State v. Paul J. Stuart, 2005 WI 47, reversing unpublished COA opinion; and overruling State v. Paul J. Stuart, 2003 WI 73<
For Stuart: Christopher W. Rose


¶40      The test for this harmless error was set forth by the Supreme Court in Chapman v. California, 386 U.S. 18 (1967), reh’g denied, 386 U.S. 987 (1967). There, the Court explained that, “before a federal constitutional error can be held harmless, the court must be able to declare a belief that it was harmless beyond a reasonable doubt.” Id. at 24.  An error is harmless if the beneficiary of the error proves “beyond a reasonable doubt that the error complained of did not contribute to the verdict obtained.” Id. [10] Here, the State must carry the burden of proof.¶41      As noted in Hale, __ Wis. 2d__, ¶61, this court has articulated several factors to aid in its harmless error analysis. These include the frequency of the error, the importance of the erroneously admitted evidence, the presence or absence of evidence corroborating or contradicting the erroneously admitted evidence, whether the erroneously admitted evidence duplicates untainted evidence, the nature of the defense, the nature of the State’s case, and the overall strength of the State’s case. Id. (citing State v. Norman, 2003 WI 72, ¶48, 262 Wis. 2d 506, 664 N.W.2d 97; State v. Billings, 110 Wis. 2d 661, 668-70, 329 N.W.2d 192 (1983)).[11]

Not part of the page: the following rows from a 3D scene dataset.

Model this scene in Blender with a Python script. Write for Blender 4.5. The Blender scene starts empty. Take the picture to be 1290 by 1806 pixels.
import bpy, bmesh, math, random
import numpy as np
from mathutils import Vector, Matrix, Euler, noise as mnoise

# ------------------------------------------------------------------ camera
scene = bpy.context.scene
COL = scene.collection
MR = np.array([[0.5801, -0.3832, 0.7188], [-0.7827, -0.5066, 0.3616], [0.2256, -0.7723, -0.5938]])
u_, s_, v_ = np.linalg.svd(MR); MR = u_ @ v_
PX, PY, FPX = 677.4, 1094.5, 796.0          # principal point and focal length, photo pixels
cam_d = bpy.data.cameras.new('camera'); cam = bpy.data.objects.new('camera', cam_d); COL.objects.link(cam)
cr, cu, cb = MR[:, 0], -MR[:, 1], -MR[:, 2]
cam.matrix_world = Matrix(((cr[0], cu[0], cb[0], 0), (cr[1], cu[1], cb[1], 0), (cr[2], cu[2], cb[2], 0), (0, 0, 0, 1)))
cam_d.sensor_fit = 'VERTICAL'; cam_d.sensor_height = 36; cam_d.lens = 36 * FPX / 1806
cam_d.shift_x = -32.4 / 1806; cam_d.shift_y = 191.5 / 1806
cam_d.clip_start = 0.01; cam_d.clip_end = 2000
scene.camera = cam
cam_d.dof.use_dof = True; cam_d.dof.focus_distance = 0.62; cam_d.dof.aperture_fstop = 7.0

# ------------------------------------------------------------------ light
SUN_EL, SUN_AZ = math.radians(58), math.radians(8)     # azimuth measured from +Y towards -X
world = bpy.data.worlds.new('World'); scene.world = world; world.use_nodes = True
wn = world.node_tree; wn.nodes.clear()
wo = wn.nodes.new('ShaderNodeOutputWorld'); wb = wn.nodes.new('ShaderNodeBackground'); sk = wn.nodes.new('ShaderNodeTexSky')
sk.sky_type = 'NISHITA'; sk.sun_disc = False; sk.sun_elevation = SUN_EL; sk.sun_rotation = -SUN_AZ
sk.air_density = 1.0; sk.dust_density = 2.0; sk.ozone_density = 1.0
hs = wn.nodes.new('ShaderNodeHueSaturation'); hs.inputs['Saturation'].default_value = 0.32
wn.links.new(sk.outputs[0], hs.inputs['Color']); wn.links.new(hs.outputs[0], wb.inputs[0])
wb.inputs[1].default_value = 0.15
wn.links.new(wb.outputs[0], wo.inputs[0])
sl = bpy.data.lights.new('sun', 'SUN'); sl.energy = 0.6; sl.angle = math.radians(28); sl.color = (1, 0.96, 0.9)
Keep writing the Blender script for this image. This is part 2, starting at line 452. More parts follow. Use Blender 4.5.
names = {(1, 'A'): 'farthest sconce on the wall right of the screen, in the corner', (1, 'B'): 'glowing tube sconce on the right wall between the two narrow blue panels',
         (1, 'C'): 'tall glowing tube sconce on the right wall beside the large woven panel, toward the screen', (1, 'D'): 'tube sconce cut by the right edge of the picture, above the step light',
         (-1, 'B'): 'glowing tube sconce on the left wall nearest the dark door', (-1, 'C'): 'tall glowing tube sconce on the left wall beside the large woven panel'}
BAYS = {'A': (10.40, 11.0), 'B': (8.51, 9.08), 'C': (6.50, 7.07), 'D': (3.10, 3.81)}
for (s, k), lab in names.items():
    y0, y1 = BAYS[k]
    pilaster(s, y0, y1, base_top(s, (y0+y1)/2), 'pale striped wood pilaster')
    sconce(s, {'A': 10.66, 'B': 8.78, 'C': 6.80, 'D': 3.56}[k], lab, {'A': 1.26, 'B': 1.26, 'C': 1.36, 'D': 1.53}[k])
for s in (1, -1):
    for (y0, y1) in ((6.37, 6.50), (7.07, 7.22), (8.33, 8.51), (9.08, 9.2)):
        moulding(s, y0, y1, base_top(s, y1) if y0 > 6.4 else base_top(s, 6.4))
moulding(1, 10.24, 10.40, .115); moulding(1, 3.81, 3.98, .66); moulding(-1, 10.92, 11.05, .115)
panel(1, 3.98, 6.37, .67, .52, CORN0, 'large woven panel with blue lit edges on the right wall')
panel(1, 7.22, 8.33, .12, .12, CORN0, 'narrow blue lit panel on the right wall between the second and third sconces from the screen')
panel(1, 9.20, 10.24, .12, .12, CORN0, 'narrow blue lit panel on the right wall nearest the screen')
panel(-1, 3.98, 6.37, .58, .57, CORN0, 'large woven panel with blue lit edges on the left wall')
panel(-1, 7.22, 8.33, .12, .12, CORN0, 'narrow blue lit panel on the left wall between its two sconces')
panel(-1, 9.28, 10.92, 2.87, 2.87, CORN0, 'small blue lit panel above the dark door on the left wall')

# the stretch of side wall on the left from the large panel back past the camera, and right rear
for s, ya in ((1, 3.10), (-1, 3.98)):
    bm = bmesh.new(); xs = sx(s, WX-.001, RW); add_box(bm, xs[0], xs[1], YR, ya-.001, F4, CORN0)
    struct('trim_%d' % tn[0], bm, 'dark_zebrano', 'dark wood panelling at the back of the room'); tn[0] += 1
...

Every other Justice has something to say on the articulation of the correct test for harmless error. If you’re sufficiently interested to try cobbling together 4 votes in favor of some coherent whole, you could probably add the 3-vote dissent to Justice Prosser’s concurrence – taken together, they seem to locate the test in State v. Harvey, 2002 WI 93.